Nobody Will Tell Her She's Wrong
In behind-the-scenes footage from The Phantom Menace, Lucas can be seen scrawling wildly on storyboards and saying shit like, "Jar Jar is the key to all this." The most fascinating part, though, is all the people surrounding him, cast and crew and various assistants, smiling and nodding while glancing sideways at each other. No less than Steven Spielberg gives him the yes-man treatment when he visits the set. Nobody in a five-mile radius is brave enough to contradict the guy.
Anyway, there are enough plot problems in the later Harry Potter books ( as we have discussed at great length) as well as senseless, heartless deaths (Hedwig! Dobby! Why?!) that everyone around Rowling had clearly grown similarly terrified of questioning her process. Only her own eventual good sense stopped her from killing off one of her crucial main characters. She's gotten so overconfident that she can't even be bothered to remember basic details about her own universe when she's talking shit: When asked by a fan how many students were at Hogwarts, she shrugged and went, "Eh, 'bout a thousand, probs," even though there is tons of evidence that there's no way the school can handle that many students -- evidence that she herself wrote.
"Oh, I don't read them when I finish; I just watch the movies. Reading's for nerds."
But as for Lucas, what she says goes, no matter how mouth-shittingly backwards it is, and it's bound to start fucking up the story. We might think we're safe, because the series is over, but even if she never pulls a special edition re-release on us, she's bound to keep returning again and again to the Potterverse, because ...
Things Go Badly When She Branches Out
Lucas' post-Jedi, pre-Phantom Menace output ranged from forgettable to Captain EO. Yeah, he struck trilogy gold again with Indiana Jones, and his resume lists hits like Labyrinth and The Land Before Time -- as a producer. As a writer, he's got Willow, Radioland Murders, and, uh, that's it. His directing credits equal zero, and even among his producer credits, let's not ignore the unholy elephant in the room that is Howard the Duck.

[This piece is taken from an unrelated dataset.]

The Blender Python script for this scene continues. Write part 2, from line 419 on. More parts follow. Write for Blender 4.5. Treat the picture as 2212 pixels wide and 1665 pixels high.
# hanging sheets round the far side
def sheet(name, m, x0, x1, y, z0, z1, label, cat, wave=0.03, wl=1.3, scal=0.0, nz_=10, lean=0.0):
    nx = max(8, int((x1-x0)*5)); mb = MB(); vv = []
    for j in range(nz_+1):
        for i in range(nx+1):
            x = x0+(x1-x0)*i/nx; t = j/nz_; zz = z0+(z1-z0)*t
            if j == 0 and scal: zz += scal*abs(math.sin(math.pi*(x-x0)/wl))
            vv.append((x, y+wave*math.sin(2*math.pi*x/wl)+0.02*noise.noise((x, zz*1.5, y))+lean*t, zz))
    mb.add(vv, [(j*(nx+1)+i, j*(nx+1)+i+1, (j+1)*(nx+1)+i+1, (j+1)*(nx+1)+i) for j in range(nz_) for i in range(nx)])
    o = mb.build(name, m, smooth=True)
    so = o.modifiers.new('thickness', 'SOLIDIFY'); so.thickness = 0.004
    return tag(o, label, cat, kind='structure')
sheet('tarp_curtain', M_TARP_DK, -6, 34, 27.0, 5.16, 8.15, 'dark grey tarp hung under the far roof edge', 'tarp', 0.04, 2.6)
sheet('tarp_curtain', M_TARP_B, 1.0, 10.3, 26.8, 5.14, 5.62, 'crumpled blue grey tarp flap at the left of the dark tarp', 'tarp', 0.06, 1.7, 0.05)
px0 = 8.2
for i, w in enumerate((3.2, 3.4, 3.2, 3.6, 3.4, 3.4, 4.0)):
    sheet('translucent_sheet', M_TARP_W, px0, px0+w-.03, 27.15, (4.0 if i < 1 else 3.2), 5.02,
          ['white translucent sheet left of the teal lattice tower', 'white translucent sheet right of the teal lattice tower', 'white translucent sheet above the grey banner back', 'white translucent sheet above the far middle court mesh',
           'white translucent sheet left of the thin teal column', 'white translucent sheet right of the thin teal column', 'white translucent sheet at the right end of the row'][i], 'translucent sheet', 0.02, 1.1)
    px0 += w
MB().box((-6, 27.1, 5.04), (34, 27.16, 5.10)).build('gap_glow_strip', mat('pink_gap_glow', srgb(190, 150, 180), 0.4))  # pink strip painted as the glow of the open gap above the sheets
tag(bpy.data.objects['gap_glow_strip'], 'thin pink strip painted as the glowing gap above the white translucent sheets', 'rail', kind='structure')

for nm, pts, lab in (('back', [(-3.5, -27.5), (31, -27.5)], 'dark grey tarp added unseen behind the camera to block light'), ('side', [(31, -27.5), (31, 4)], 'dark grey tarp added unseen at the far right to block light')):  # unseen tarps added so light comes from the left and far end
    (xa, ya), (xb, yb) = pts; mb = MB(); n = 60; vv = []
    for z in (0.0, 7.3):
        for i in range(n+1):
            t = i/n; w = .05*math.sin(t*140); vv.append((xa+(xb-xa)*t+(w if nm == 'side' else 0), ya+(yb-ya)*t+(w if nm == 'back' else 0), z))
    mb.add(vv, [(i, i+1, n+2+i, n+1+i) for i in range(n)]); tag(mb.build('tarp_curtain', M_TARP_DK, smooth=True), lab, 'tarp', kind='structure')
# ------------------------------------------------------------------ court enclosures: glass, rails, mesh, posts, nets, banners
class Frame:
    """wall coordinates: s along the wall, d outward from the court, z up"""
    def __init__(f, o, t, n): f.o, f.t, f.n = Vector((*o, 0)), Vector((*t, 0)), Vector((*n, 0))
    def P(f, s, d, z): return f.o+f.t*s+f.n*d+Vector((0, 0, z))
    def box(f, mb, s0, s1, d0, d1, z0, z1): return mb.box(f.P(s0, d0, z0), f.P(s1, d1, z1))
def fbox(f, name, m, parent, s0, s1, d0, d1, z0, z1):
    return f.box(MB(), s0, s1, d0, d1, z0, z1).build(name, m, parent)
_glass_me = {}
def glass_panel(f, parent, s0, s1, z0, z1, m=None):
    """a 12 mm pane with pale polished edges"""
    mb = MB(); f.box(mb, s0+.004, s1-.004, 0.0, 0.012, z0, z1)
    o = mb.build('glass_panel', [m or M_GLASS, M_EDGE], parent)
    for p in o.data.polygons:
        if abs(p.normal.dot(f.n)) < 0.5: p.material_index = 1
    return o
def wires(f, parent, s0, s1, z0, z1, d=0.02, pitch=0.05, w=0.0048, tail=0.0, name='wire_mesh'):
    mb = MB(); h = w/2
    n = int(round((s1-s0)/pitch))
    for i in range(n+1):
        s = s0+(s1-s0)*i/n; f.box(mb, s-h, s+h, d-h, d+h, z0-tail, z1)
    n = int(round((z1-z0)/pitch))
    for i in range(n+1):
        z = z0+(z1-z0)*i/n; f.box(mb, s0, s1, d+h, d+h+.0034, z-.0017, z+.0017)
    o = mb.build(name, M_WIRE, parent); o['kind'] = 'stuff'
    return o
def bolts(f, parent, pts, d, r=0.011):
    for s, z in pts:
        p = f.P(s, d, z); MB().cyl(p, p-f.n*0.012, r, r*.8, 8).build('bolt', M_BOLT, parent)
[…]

And since The Phantom Menace, he's barely touched a single project not affiliated with Star Wars or Indiana Jones for almost 20 years. Rowling may similarly be imprisoned by her own creation. After the record-setting sales of the Potter series, the decidedly mixed reviews and more modest sales that met her first stab at a novel for adults must have been a bitter potion to swallow. Hoping to escape the pressure, she released her next novel under a pseudonym, to even more dismaying results. During the first few months after its publication, before she was revealed to be the author, it sold only 1,500 copies. It was described by one reviewer as "good for a debut novel."
Maybe that's why ...
She Keeps Going Back, but It Will Never Be the Same
Once the credits on Return of the Jedi rolled, Star Wars fans wanted more adventures with Han and Chewie but instead got Ewok TV movies. Rowling is in a similar predicament. She spends most of her time filling up Pottermore, online home of the official extended universe, with stuff no one cares about, as if she thinks we're all clamoring for detailed profiles of wizard singers barely mentioned in the books. And a couple years back, when she was asked to write new Potter content for charity, she wrote Fantastic Beasts and Where to Find Them, which was the Dungeons & Dragons monster manual, but British. That book is now now being adapted into a movie trilogy, despite being 42 pages long.
And even though she's rich enough to make all of England pretend they're centaurs for the rest of their lives, we empathize with Rowling. She's in a bind. People want to read Harry Potter books because they have rosy memories of them, but a new story couldn't possibly be as good as the originals. Voldemort is dead, and the kids have grown up and look unsettling.
Instead, she's working on a stage play that will "explore the previously untold story of Harry's early years as an orphan and outcast." Sit down, Potter fans: We're getting prequels.